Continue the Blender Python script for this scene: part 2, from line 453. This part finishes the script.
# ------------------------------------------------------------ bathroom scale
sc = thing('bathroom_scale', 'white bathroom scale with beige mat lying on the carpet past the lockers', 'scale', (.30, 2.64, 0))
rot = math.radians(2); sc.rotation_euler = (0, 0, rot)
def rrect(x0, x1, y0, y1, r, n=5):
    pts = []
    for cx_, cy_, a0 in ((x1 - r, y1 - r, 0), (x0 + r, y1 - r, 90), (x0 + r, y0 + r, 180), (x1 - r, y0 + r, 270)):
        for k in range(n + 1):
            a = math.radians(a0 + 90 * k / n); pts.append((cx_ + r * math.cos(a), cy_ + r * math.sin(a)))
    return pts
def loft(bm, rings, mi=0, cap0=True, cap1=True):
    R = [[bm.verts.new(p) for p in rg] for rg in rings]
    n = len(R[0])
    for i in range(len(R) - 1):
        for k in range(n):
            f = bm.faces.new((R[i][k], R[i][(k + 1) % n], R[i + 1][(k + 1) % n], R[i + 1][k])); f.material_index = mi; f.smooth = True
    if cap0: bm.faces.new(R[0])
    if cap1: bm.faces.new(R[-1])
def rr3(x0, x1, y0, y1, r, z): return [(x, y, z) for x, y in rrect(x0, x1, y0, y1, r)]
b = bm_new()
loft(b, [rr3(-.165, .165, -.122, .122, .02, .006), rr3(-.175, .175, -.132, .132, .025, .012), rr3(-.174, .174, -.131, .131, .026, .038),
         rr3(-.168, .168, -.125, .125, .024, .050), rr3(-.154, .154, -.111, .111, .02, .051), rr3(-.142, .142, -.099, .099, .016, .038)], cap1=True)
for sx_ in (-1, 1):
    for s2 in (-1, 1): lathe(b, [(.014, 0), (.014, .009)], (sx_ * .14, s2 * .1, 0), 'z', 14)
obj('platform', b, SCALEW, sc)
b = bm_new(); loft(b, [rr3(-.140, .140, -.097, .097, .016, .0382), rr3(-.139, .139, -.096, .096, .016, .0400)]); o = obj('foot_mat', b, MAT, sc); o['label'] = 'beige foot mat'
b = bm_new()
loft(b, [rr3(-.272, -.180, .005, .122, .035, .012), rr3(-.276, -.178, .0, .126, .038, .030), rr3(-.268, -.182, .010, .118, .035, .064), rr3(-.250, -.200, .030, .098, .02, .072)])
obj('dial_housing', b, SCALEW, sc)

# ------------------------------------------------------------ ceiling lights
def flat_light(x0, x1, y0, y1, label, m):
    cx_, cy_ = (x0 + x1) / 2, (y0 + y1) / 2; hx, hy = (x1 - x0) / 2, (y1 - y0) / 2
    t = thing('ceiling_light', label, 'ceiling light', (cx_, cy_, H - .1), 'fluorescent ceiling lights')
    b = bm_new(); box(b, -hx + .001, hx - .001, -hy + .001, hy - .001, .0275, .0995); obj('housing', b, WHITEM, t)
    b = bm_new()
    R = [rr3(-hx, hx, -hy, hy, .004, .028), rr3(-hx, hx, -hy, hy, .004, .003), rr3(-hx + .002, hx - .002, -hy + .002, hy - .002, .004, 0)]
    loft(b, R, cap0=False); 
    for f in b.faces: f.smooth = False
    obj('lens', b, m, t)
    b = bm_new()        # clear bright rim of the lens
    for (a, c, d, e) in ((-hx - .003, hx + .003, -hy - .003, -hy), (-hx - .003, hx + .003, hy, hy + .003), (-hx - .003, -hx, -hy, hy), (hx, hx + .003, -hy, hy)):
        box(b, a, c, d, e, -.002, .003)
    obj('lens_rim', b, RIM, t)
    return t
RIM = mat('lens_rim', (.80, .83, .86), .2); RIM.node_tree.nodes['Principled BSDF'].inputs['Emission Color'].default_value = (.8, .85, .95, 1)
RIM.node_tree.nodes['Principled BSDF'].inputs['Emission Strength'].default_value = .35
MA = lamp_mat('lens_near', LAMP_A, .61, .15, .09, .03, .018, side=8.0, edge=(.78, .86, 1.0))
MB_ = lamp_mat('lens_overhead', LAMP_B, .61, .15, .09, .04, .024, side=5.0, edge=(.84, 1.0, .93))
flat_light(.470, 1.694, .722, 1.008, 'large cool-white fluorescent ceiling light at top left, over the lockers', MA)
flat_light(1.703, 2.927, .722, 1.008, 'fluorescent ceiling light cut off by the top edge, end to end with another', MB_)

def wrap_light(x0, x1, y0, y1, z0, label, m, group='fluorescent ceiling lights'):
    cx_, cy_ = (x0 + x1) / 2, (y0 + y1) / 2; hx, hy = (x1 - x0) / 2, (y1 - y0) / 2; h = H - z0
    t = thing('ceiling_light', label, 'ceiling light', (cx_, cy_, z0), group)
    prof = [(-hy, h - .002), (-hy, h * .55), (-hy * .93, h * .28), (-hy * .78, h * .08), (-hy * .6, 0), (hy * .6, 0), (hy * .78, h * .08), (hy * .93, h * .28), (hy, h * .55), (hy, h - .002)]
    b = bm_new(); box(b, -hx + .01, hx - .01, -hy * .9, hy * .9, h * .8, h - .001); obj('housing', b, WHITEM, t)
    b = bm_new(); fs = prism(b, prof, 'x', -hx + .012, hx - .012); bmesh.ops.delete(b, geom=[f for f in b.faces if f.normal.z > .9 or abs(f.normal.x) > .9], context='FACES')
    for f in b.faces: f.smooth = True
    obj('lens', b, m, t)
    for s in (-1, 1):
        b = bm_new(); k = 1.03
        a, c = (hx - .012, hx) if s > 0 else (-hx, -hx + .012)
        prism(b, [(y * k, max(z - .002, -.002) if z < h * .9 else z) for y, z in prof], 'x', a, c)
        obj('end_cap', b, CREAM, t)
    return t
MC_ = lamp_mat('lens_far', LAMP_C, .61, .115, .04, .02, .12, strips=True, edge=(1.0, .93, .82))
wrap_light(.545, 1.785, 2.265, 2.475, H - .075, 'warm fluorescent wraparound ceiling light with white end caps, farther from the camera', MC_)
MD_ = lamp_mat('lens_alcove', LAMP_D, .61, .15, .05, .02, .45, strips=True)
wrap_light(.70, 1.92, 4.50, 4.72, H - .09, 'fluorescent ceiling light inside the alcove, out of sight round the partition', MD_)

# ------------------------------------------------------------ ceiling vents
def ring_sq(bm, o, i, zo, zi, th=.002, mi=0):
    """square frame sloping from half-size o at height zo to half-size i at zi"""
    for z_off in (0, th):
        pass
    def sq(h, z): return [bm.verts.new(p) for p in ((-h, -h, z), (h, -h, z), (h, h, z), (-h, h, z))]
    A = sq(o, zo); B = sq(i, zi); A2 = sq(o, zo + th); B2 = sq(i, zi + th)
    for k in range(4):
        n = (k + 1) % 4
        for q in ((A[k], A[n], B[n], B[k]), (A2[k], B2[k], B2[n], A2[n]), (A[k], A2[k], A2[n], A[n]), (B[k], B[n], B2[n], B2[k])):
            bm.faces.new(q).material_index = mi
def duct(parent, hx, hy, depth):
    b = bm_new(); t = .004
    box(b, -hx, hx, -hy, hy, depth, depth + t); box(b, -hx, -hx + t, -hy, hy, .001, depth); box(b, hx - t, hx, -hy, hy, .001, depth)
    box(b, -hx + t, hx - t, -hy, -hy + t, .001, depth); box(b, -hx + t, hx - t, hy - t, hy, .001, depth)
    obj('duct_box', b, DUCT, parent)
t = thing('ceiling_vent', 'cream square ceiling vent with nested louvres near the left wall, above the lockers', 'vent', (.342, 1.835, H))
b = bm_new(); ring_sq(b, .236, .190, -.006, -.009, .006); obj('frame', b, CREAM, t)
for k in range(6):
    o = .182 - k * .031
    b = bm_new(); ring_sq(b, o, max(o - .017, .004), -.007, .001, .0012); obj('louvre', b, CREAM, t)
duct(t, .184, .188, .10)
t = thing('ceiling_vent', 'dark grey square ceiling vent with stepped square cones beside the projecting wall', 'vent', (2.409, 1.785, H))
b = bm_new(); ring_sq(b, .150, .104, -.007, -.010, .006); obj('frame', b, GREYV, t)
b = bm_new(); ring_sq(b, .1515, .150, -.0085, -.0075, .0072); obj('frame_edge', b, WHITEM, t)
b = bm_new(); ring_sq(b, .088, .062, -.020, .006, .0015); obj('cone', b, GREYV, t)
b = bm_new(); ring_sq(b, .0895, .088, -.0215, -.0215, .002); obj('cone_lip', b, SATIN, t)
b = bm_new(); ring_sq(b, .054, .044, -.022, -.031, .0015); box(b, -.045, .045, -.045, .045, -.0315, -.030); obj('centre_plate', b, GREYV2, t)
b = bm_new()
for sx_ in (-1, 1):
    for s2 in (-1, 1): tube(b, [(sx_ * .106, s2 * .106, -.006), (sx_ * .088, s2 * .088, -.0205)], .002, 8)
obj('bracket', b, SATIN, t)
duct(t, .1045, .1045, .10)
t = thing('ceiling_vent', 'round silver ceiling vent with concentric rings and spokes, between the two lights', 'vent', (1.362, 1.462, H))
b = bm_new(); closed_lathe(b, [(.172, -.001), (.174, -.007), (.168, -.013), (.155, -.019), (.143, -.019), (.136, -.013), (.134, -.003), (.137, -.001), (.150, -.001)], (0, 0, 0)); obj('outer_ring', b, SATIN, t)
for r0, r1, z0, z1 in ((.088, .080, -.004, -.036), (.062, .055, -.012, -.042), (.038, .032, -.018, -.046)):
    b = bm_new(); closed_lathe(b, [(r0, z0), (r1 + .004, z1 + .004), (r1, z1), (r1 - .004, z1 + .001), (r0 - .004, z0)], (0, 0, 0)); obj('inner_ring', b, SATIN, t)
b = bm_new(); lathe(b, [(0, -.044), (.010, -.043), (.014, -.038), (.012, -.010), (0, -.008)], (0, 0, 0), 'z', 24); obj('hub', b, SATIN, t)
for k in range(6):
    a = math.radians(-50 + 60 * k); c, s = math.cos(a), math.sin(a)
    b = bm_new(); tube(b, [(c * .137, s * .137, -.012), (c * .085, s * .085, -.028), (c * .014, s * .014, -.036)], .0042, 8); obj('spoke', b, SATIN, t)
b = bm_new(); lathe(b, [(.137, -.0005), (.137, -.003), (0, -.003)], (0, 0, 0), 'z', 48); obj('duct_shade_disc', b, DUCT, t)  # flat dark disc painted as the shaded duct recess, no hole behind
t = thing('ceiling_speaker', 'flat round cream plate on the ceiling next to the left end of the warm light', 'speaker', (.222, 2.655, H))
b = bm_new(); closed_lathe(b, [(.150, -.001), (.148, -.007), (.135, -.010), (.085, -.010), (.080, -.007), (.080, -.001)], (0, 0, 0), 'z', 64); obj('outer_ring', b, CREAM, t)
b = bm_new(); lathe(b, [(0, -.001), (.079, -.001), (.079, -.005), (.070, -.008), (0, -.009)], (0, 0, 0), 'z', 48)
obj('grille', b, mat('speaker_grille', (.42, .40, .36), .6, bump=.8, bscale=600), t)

■ **Instructions for the task**
Extract each line holding the string "from".

■ **Response to the task**
Continue the Blender Python script for this scene: part 2, from line 453. This part finishes the script.
wrap_light(.545, 1.785, 2.265, 2.475, H - .075, 'warm fluorescent wraparound ceiling light with white end caps, farther from the camera', MC_)
    """square frame sloping from half-size o at height zo to half-size i at zi"""